Data lines:
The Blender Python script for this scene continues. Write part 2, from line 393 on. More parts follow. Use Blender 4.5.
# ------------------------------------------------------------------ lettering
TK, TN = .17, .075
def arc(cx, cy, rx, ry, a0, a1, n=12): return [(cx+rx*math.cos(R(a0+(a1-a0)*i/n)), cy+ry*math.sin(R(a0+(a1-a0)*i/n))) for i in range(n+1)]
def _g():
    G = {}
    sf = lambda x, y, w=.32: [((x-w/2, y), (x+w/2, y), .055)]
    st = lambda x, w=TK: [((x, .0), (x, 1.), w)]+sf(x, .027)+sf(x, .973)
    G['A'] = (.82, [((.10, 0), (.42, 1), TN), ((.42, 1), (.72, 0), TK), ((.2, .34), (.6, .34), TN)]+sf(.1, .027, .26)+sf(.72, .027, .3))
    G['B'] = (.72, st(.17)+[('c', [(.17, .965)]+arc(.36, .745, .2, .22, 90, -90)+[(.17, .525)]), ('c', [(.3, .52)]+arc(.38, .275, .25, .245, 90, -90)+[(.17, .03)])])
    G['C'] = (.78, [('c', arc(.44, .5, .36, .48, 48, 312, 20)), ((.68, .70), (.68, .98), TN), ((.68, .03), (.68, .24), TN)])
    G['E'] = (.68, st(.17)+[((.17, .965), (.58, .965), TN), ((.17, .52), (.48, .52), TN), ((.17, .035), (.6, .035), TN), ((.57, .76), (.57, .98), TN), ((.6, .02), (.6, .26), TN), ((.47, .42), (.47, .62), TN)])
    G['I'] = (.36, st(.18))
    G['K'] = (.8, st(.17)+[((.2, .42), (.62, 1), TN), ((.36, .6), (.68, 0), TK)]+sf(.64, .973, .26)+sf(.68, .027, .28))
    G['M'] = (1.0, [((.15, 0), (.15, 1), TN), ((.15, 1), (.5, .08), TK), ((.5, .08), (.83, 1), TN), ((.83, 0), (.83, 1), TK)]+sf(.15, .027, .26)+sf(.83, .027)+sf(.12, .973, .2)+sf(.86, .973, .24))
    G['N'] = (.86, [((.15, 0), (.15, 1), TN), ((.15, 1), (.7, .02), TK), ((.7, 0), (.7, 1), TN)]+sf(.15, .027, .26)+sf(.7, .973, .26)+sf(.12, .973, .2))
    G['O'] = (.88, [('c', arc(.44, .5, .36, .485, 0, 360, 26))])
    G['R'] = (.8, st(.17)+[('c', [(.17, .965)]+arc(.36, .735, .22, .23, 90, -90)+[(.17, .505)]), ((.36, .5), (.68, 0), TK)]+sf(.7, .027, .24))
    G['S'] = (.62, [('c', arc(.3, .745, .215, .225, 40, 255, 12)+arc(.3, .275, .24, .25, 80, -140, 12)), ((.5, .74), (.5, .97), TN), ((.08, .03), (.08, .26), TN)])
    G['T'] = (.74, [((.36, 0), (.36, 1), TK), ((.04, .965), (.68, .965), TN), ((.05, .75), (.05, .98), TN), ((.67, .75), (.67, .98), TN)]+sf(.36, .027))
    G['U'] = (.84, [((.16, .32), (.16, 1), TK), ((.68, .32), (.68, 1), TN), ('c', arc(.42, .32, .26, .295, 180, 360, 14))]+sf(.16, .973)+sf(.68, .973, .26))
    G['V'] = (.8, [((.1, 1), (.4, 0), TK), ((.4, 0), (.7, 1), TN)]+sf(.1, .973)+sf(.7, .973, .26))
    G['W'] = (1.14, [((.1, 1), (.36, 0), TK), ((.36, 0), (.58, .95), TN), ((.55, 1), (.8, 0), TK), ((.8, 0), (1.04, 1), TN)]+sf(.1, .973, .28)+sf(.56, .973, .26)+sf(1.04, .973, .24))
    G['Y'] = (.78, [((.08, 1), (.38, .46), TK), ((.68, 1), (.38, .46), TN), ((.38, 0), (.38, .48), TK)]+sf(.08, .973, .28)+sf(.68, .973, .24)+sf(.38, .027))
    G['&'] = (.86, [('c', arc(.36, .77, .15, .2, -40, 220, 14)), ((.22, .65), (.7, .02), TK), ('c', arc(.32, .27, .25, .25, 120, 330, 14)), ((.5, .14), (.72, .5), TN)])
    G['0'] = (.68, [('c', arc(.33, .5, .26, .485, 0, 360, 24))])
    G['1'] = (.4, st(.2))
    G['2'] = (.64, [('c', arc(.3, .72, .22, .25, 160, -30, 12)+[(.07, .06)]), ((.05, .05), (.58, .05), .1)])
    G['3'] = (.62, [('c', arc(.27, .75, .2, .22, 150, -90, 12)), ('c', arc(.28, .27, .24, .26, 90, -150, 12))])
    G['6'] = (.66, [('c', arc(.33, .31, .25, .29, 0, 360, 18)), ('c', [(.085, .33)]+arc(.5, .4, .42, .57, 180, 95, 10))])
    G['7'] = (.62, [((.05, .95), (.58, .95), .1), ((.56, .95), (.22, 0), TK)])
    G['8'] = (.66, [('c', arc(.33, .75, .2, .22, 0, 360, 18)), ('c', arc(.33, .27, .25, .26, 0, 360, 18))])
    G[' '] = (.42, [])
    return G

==

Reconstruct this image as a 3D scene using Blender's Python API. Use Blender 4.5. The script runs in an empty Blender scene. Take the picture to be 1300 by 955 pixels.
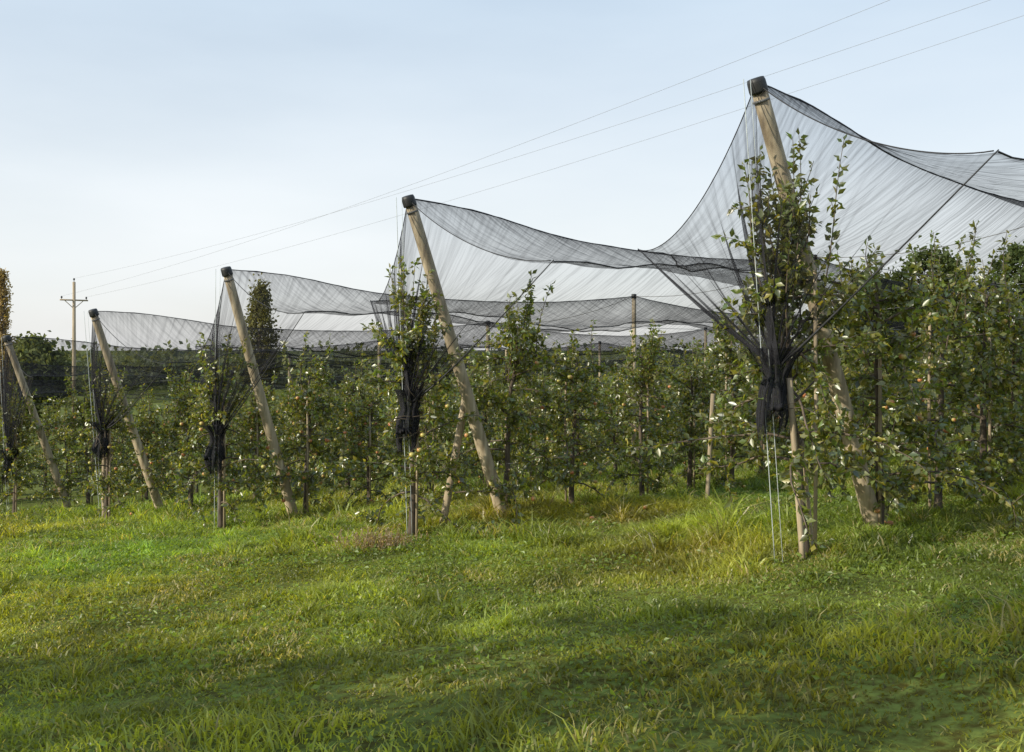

--

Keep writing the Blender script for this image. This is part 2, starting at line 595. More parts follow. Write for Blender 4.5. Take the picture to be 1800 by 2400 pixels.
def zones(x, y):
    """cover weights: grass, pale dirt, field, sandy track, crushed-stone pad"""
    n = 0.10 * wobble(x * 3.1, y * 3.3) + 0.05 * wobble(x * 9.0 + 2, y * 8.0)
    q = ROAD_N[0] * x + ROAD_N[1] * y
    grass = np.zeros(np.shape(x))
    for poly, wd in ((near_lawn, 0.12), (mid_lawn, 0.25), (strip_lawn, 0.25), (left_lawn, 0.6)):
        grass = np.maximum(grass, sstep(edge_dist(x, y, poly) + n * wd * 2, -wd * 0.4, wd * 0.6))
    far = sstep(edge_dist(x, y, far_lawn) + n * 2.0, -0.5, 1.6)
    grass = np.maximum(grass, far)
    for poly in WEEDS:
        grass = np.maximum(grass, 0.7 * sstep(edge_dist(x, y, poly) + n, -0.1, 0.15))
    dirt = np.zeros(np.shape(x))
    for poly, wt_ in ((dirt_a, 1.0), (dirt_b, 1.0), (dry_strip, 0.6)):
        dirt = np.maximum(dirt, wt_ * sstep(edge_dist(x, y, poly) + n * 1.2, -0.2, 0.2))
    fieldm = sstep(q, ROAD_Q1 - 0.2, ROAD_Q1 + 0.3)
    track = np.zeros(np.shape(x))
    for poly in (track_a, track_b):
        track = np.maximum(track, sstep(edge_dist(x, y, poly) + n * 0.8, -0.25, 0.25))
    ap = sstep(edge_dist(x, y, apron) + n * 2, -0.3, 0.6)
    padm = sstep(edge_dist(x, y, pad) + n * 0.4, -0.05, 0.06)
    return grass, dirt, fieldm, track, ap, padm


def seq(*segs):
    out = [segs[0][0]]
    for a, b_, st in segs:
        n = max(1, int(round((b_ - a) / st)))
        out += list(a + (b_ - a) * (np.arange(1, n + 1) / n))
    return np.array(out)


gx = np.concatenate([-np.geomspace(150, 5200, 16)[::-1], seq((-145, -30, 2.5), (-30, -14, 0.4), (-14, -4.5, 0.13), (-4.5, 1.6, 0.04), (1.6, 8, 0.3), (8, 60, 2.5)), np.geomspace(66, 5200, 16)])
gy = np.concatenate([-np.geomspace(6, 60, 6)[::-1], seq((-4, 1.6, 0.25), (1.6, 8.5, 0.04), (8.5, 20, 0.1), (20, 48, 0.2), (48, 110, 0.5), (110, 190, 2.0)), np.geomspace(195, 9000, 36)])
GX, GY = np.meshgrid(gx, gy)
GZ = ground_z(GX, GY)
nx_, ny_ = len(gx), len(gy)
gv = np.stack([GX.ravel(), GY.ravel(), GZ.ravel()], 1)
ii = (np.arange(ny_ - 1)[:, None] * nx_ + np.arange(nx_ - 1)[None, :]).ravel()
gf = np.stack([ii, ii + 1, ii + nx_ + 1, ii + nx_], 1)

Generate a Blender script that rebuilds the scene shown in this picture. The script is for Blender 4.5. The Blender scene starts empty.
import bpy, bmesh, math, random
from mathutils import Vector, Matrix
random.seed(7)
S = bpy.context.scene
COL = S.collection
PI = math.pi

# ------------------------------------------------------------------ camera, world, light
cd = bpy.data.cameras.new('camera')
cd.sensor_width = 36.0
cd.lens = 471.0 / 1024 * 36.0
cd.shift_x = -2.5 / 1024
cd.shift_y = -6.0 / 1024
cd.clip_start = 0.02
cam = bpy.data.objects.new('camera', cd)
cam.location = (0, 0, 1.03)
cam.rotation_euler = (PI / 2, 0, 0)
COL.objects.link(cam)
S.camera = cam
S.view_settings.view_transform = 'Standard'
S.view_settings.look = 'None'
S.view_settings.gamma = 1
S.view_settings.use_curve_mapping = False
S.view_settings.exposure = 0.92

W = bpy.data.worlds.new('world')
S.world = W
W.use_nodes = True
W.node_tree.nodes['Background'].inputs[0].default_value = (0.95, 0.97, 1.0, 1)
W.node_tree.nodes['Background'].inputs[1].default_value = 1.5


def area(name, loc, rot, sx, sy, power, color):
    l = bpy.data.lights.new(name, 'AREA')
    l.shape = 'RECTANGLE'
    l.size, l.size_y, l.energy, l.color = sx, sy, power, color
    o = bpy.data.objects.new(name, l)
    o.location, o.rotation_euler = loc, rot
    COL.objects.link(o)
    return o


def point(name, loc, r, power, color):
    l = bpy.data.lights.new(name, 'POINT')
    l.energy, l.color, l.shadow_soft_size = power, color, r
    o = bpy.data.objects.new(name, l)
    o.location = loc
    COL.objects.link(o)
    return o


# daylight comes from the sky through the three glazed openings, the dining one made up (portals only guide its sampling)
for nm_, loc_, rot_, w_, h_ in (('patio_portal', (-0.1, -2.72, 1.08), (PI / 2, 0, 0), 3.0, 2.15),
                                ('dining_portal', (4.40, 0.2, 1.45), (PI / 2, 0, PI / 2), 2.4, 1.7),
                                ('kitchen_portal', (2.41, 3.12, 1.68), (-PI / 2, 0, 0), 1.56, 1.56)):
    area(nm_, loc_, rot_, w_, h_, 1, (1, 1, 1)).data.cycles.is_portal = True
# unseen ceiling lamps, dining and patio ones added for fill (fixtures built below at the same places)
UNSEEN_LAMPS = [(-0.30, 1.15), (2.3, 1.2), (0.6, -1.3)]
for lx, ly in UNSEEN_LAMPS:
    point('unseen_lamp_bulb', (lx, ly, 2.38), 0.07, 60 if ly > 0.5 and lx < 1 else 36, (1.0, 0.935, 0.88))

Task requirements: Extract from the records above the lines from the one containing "Keep writing the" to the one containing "return grass, dirt, fieldm, track, ap, padm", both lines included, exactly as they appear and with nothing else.

Answer below:
Keep writing the Blender script for this image. This is part 2, starting at line 595. More parts follow. Write for Blender 4.5. Take the picture to be 1800 by 2400 pixels.
def zones(x, y):
    """cover weights: grass, pale dirt, field, sandy track, crushed-stone pad"""
    n = 0.10 * wobble(x * 3.1, y * 3.3) + 0.05 * wobble(x * 9.0 + 2, y * 8.0)
    q = ROAD_N[0] * x + ROAD_N[1] * y
    grass = np.zeros(np.shape(x))
    for poly, wd in ((near_lawn, 0.12), (mid_lawn, 0.25), (strip_lawn, 0.25), (left_lawn, 0.6)):
        grass = np.maximum(grass, sstep(edge_dist(x, y, poly) + n * wd * 2, -wd * 0.4, wd * 0.6))
    far = sstep(edge_dist(x, y, far_lawn) + n * 2.0, -0.5, 1.6)
    grass = np.maximum(grass, far)
    for poly in WEEDS:
        grass = np.maximum(grass, 0.7 * sstep(edge_dist(x, y, poly) + n, -0.1, 0.15))
    dirt = np.zeros(np.shape(x))
    for poly, wt_ in ((dirt_a, 1.0), (dirt_b, 1.0), (dry_strip, 0.6)):
        dirt = np.maximum(dirt, wt_ * sstep(edge_dist(x, y, poly) + n * 1.2, -0.2, 0.2))
    fieldm = sstep(q, ROAD_Q1 - 0.2, ROAD_Q1 + 0.3)
    track = np.zeros(np.shape(x))
    for poly in (track_a, track_b):
        track = np.maximum(track, sstep(edge_dist(x, y, poly) + n * 0.8, -0.25, 0.25))
    ap = sstep(edge_dist(x, y, apron) + n * 2, -0.3, 0.6)
    padm = sstep(edge_dist(x, y, pad) + n * 0.4, -0.05, 0.06)
    return grass, dirt, fieldm, track, ap, padm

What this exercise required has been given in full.